In 2016, Univision bought almost all of the Gawker Media sites. Now it’s selling a stake in them.

Univision is asking investors to spend up to $200 million to buy a minority stake in Fusion Media Group, Univision’s millennial-focused operating group that includes the old Gawker sites, the Onion, a production studio and Fusion TV, a small TV network.

Sources say the company has hired bankers at Morgan Stanley and Raine Group to shop the deal.

The idea would be for Univision to keep control of Fusion, but create a standalone company. One example of a big media company doing something similar with a digital asset would be Conde Nast, which bought Reddit, and then brought in outside investors as that site grew, while keeping control of the property.

Fusion and Univision reps wouldn’t comment on the funding/carve-out process, but offered statements praising Fusion.

From Univision rep Rosemary Mercedes: “FMG is an important and growing part of our portfolio and we are committed to positioning it for continued success..” And from Fusion rep Dawn Bridges: “As a growing media company, FMG always is exploring and evaluating any number of different opportunities to enhance our potential for growth and continued success.”

Univision is shopping the Fusion stake a year after it acquired all of the Gawker Media sites — except for Gawker.com itself — via a bankruptcy auction for $135 million. Gawker had filed for bankruptcy after losing a privacy lawsuit to wrestler Hulk Hogan, who had been secretly bankrolled by Silicon Valley investor Peter Thiel.

Since the Univision acquisition, a stream of Gawker employees have left the websites. But Fusion says it is happy with the performance of the sites — now rebranded as Gizmodo Media Group — and says its combined digital properties now have an audience of more than 110 million unique visitors.

Investors who have looked at the deal say it may be attractive to private equity investors, at a certain price. But the proposed sale is coming at a time when investors are generally skeptical about media properties.
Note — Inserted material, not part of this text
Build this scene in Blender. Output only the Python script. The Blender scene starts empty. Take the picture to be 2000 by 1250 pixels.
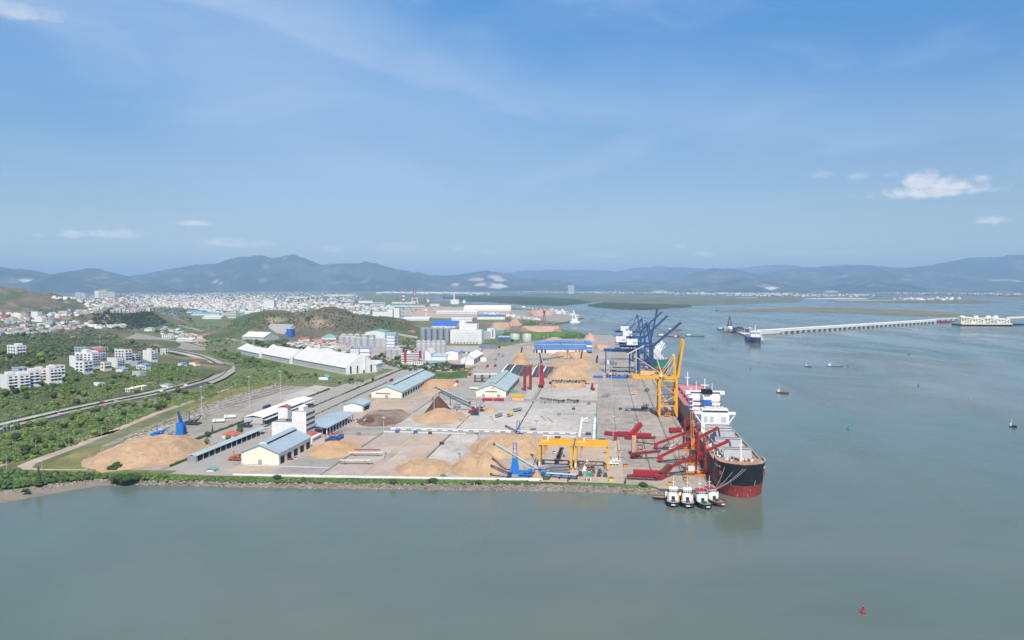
import bpy, math, random
import numpy as np
from mathutils import Vector
from mathutils.geometry import tessellate_polygon
from mathutils import noise as mnoise

R = random.Random(7)
sc = bpy.context.scene
col = sc.collection
RAD = math.radians

# ---------------------------------------------------------------- camera
CAM_H, FPX, HOR = 120.0, 1400.0, 558.0          # metres above the water, focal length and horizon in photo pixels
PITCH = math.atan((625 - HOR) / FPX)
cam = bpy.data.cameras.new('camera')
cam.sensor_width = 36.0
cam.lens = 36.0 * FPX / 2000.0
cam.clip_start = 1.0
cam.clip_end = 200000.0
camo = bpy.data.objects.new('camera', cam)
col.objects.link(camo)
camo.location = (0, 0, CAM_H)
camo.rotation_euler = (math.pi / 2 - PITCH, 0, 0)
sc.camera = camo

# ---------------------------------------------------------------- sky
SUN_EL, SUN_AZ = RAD(54), RAD(173)              # azimuth from north (+Y) clockwise: behind the camera, a little to its right
w = bpy.data.worlds.new('World')
sc.world = w
w.use_nodes = True
nt = w.node_tree
nt.nodes.clear()
def N(t, **kw):
    n = nt.nodes.new(t)
    for k, v in kw.items():
        setattr(n, k, v)
    return n
def L(a, b): nt.links.new(a, b)
def mth(op, a, b=None, c=None, clamp=False):
    n = N('ShaderNodeMath', operation=op)
    n.use_clamp = clamp
    for i, x in enumerate((a, b, c)):
        if x is None: continue
        if isinstance(x, (int, float)): n.inputs[i].default_value = x
        else: L(x, n.inputs[i])
    return n.outputs[0]
def smooth(x, lo, hi):
    n = N('ShaderNodeMapRange', interpolation_type='SMOOTHSTEP')
    L(x, n.inputs[0]); n.inputs[1].default_value = lo; n.inputs[2].default_value = hi
    return n.outputs[0]
sky = N('ShaderNodeTexSky', sky_type='NISHITA')
sky.sun_disc = False
sky.sun_elevation = SUN_EL
sky.sun_rotation = SUN_AZ
sky.altitude = 0
sky.air_density = 1.0
sky.dust_density = 0.0
sky.ozone_density = 2.0
tc = N('ShaderNodeTexCoord')
sep = N('ShaderNodeSeparateXYZ'); L(tc.outputs['Generated'], sep.inputs[0])
az = mth('ARCTAN2', sep.outputs[0], sep.outputs[1])         # radians east of north
el = mth('ARCSINE', sep.outputs[2])
cmb = N('ShaderNodeCombineXYZ'); L(az, cmb.inputs[0]); L(el, cmb.inputs[1])
def sknoise(sx, sy, scale, detail=6, rough=0.55, rot=0.0, off=0.0, dist=0.0):
    mp = N('ShaderNodeMapping'); L(cmb.outputs[0], mp.inputs[0])
    mp.inputs['Rotation'].default_value = (0, 0, rot)
    mp.inputs['Scale'].default_value = (sx, sy, 1)
    mp.inputs['Location'].default_value = (off, off * .7, off)
    n = N('ShaderNodeTexNoise'); L(mp.outputs[0], n.inputs['Vector'])
    n.inputs['Scale'].default_value = scale; n.inputs['Detail'].default_value = detail; n.inputs['Roughness'].default_value = rough
    n.inputs['Distortion'].default_value = dist
    return n.outputs['Fac']
# high thin cirrus: a long band that sinks towards the east, and milky veils in the west
n1 = sknoise(1.6, 6.0, 2.2, 6, .55, rot=.16, off=3.1, dist=.6)
n2 = sknoise(1.0, 2.2, 1.8, 4, .5, rot=.25, off=9.3)
bandc = mth('ADD', mth('MULTIPLY', mth('POWER', mth('ABSOLUTE', mth('SUBTRACT', az, .60)), 1.7), .17), .176)
bd = mth('SUBTRACT', el, bandc)
bdn = mth('ADD', bd, mth('MULTIPLY', mth('SUBTRACT', n1, .5), .12))
band = mth('MULTIPLY', smooth(bdn, -.022, .004), mth('SUBTRACT', 1.0, smooth(bdn, .004, .09)))
band = mth('MULTIPLY', band, mth('ADD', .25, mth('MULTIPLY', n2, .7)))
veil = mth('MULTIPLY', smooth(n2, .36, .72), mth('SUBTRACT', 1.0, smooth(az, -.35, .60)))
wisp = mth('MULTIPLY', smooth(n1, .48, .74), .40)
cir = mth('ADD', mth('MULTIPLY', band, .30), mth('ADD', mth('MULTIPLY', veil, .42), mth('MULTIPLY', wisp, .55)), clamp=True)
tint = N('ShaderNodeMix', data_type='RGBA', blend_type='MULTIPLY'); tint.inputs['Factor'].default_value = 1.0; L(sky.outputs[0], tint.inputs['A']); 
cr = N('ShaderNodeValToRGB'); L(mth('ABSOLUTE', el), cr.inputs[0])      # milky near the horizon, deep blue higher up, the same all round
for k_, (p_, c_) in enumerate([(0.0, (.68, .74, .80)), (.08, (.78, .80, .84)), (.16, (.82, .92, .99)), (.37, (.49, 1.12, 1.53)), (.9, (.48, 1.0, 1.34))]):
    e_ = cr.color_ramp.elements[k_] if k_ < 2 else cr.color_ramp.elements.new(p_)
    e_.position = p_; e_.color = (*c_, 1)
L(cr.outputs[0], tint.inputs['B'])
mixc = N('ShaderNodeMix', data_type='RGBA'); L(cir, mixc.inputs['Factor'])
L(tint.outputs['Result'], mixc.inputs['A']); mixc.inputs['B'].default_value = (4.9, 6.3, 8.2, 1)
# small fair-weather cumulus: (photo x, photo y, half width, half height, strength)
nc = sknoise(1, 1.5, 24, 7, .6, off=1.7, dist=.4)
nb = sknoise(1, 1.6, 70, 4, .6, off=5.7)
cum = None
for (cx, cy, hw, hh, st) in [(1823, 378, 112, 17, 1.0), (1795, 362, 36, 24, .95), (1855, 368, 56, 22, .9), (1930, 433, 34, 13, .5), (1678, 347, 22, 11, .22), (1600, 346, 22, 10, .18), (1728, 345, 18, 9, .2),
        (30, 30, 75, 20, .3), (222, 459, 46, 13, .55), (145, 460, 26, 10, .42), (75, 461, 18, 7, .25), (385, 438, 34, 8, .42), (455, 478, 85, 16, .42), (432, 470, 18, 9, .3), (652, 488, 24, 11, .3), (775, 486, 60, 14, .22), (893, 486, 20, 9, .3),
        (955, 492, 18, 7, .26), (1027, 488, 12, 6, .25), (1180, 500, 60, 9, .26), (1323, 482, 16, 7, .4), (1373, 498, 30, 7, .38), (1548, 498, 60, 9, .16), (1640, 497, 50, 9, .14)]:
    a0 = math.atan((cx - 1000) / FPX); e0 = math.atan((HOR - cy) / FPX * math.cos(a0))
    dx = mth('DIVIDE', mth('SUBTRACT', az, a0), hw / FPX)
    dz0 = mth('SUBTRACT', el, e0)
    dz = mth('DIVIDE', dz0, hh / FPX)
    dz = mth('MAXIMUM', dz, mth('MULTIPLY', dz, -1.7))       # flatter bases
    r = mth('SQRT', mth('ADD', mth('MULTIPLY', dx, dx), mth('MULTIPLY', dz, dz)))
    m_ = mth('SUBTRACT', 1.05, r)
    m_ = mth('ADD', m_, mth('MULTIPLY', mth('SUBTRACT', nc, .5), 1.7))
    m_ = mth('ADD', m_, mth('MULTIPLY', mth('SUBTRACT', nb, .5), 1.0))
    m_ = mth('MULTIPLY', smooth(m_, .0, .8), min(1.0, st * (1.5 if cy < 420 else 2.3)))
    cum = m_ if cum is None else mth('MAXIMUM', cum, m_)
mixd = N('ShaderNodeMix', data_type='RGBA'); L(cum, mixd.inputs['Factor'])
L(mixc.outputs['Result'], mixd.inputs['A'])
shade = N('ShaderNodeMix', data_type='RGBA'); L(smooth(nb, .3, .7), shade.inputs['Factor'])
shade.inputs['A'].default_value = (6.6, 7.2, 7.9, 1); shade.inputs['B'].default_value = (8.6, 8.8, 9.0, 1)
L(shade.outputs['Result'], mixd.inputs['B'])
bg = N('ShaderNodeBackground'); bg.inputs['Strength'].default_value = 0.08
L(mixd.outputs['Result'], bg.inputs['Color'])
wo = N('ShaderNodeOutputWorld'); L(bg.outputs[0], wo.inputs['Surface'])

# ---------------------------------------------------------------- sun, exposure, render settings
sl = bpy.data.lights.new('sun', 'SUN')
sl.energy = 4.4
sl.angle = RAD(0.5)
sl.color = (1.0, 0.925, 0.81)
so = bpy.data.objects.new('sun', sl)
col.objects.link(so)
to_sun = Vector((math.sin(SUN_AZ) * math.cos(SUN_EL), math.cos(SUN_AZ) * math.cos(SUN_EL), math.sin(SUN_EL)))
so.rotation_euler = to_sun.to_track_quat('Z', 'Y').to_euler()
so.location = to_sun * 600
sc.view_settings.view_transform = 'Standard'
sc.view_settings.look = 'None'
sc.view_settings.exposure = 0.44
sc.view_settings.gamma = 1.0
sc.view_settings.use_curve_mapping = False
sc.cycles.use_denoising = True
sc.cycles.use_adaptive_sampling = True
sc.cycles.adaptive_threshold = 0.02
sc.cycles.max_bounces = 5
sc.cycles.diffuse_bounces = 2
sc.cycles.glossy_bounces = 3
sc.cycles.transparent_max_bounces = 4
sc.cycles.volume_bounces = 0
sc.cycles.caustics_reflective = False
sc.cycles.caustics_refractive = False

# ---------------------------------------------------------------- placing: photo pixels to metres, and the quay's own axes
LAND = 3.0
def ray(px, py):
    cx = (px - 1000) / FPX; cy = (625 - py) / FPX
    return (cx, math.cos(PITCH) + cy * math.sin(PITCH), -math.sin(PITCH) + cy * math.cos(PITCH))
def G(px, py, z=LAND):
    d = ray(px, py); t = (z - CAM_H) / d[2]
    return (d[0] * t, d[1] * t)
QO = G(1400, 958); _q = G(1318, 812)
QA = math.atan2(_q[0] - QO[0], _q[1] - QO[1])
QV = (math.sin(QA), math.cos(QA)); QU = (math.cos(QA), -math.sin(QA))
def W(u, v, z=LAND): return (QO[0] + u * QU[0] + v * QV[0], QO[1] + u * QU[1] + v * QV[1], z)
def UV(px, py, z=LAND):
    x, y = G(px, py, z); x -= QO[0]; y -= QO[1]
    return (x * QU[0] + y * QU[1], x * QV[0] + y * QV[1])
def PV(px, py, v):
    """u and z of the point at pixel (px, py) that lies in the cross-quay plane v."""
    d = ray(px, py)
    oy = QO[0] * QV[0] + QO[1] * QV[1] + v
    t = oy / (d[0] * QV[0] + d[1] * QV[1])
    x, y = d[0] * t - QO[0], d[1] * t - QO[1]
    return (x * QU[0] + y * QU[1], CAM_H + d[2] * t)
def AT(px, py, Y):
    d = ray(px, py); t = Y / d[1]
    return (d[0] * t, Y, CAM_H + d[2] * t)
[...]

There are lots of properties looking for buyers or funding, without success.

Mashable, for instance, has been on the market for many months, and now appears ready to sell to publisher Ziff Davis for $50 million — a fraction of the $250 million valuation it commanded from investors in 2016.

And both BuzzFeed and Vice, two of the most highly valued digital media startups, are going to miss their 2017 revenue targets, the Wall Street Journal reported today. That story will make things even harder for Fusion’s bankers.